Forschungsstand und Ziele

 

 

 

Die Erkenntnis, dass einige der wichtigsten kulturellen Neuerungen bei den steinzeitlichen Jäger-Sammler-Gruppen des Ostseeraumes, darunter die Mikroklingentechnik, der Steinschliff und die Herstellung von Gefäßkeramik, ihre Wurzeln in weiter östlich gelegenen Regionen haben, hat sich erst in den letzten Jahren deutlicher etabliert. Insbesondere in der mitteleuropäischen Forschung wurden diese überregionalen Ost-West-Beziehungen lange unterschätzt. So hat man etwa in den Hypothesen zur Einführung der ersten Keramik bei den Wildbeutern des Nordens den Blick eher auf die südlich benachbarten Bauernkulturen gerichtet. Neue überregionale Forschungen zeigen dagegen, dass der Impuls für die Herstellung spitzbodiger Tongefäße im nordmitteleuropäischen und südskandinavischen Endmesolithikum im 5. Jts. cal BC offenbar Teil einer Jahrtausende alten Tradition von Jäger-Sammler-Keramik ist, die sich über Mittelrussland (ab ca. 6.000 cal BC) und den Ural (ab ca. 2. Hälfte 7. Jt. cal BC) bis nach Ostsibirien (ab ca. 12. Jt. cal BC) und in den Fernen Osten zurückverfolgen lässt, wo erste Tongefäße bereits im Spätglazial auftreten. Ähnliches gilt für die Mikroklingentechnik in der Steinbearbeitung, die im Ostseeraum seit ca. 7.000 cal BC bekannt ist und die sich über Osteuropa und Sibirien ebenfalls bis ins späte Pleistozän zurückverfolgen lässt.
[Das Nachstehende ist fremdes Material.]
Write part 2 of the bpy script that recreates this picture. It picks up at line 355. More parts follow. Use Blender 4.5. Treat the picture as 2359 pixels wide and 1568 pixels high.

Im Rahmen einer deutsch-russischen Kooperation sollen Qualität und Auflösung der Daten, die zur Erforschung dieser steinzeitlichen Ost-West-Beziehungen zur Verfügung stehen, deutlich verbessert werden. Dabei gilt es, in mehreren Beispielregionen zwischen Ostsee und Ural durch die Auswertung vorhandener Fundkomplexe einerseits und die weitere Erschließung ausgewählter Plätze im Gelände andererseits Referenzstationen zu entwickeln. Unter Einbeziehung von naturwissenschaftlichen Disziplinen wie Archäozoologie, Dendrochronologie und Geowissenschaften werden gemeinsam mit den russischen Partnern qualitätvolle Daten erarbeitet und so die Grundlagen für den überregionalen Vergleich der kulturellen und sozioökonomischen Entwicklung geschaffen. Erste Vorarbeiten wurden bereits mithilfe von Förderungen der DFG und der Gerda-Henkel-Stiftung in enger Kooperation mit Prof. Dr. Mikhail Žilin, Dr. Svetlana Savčenko und Dr. Nadežda Nedomolkina realisiert.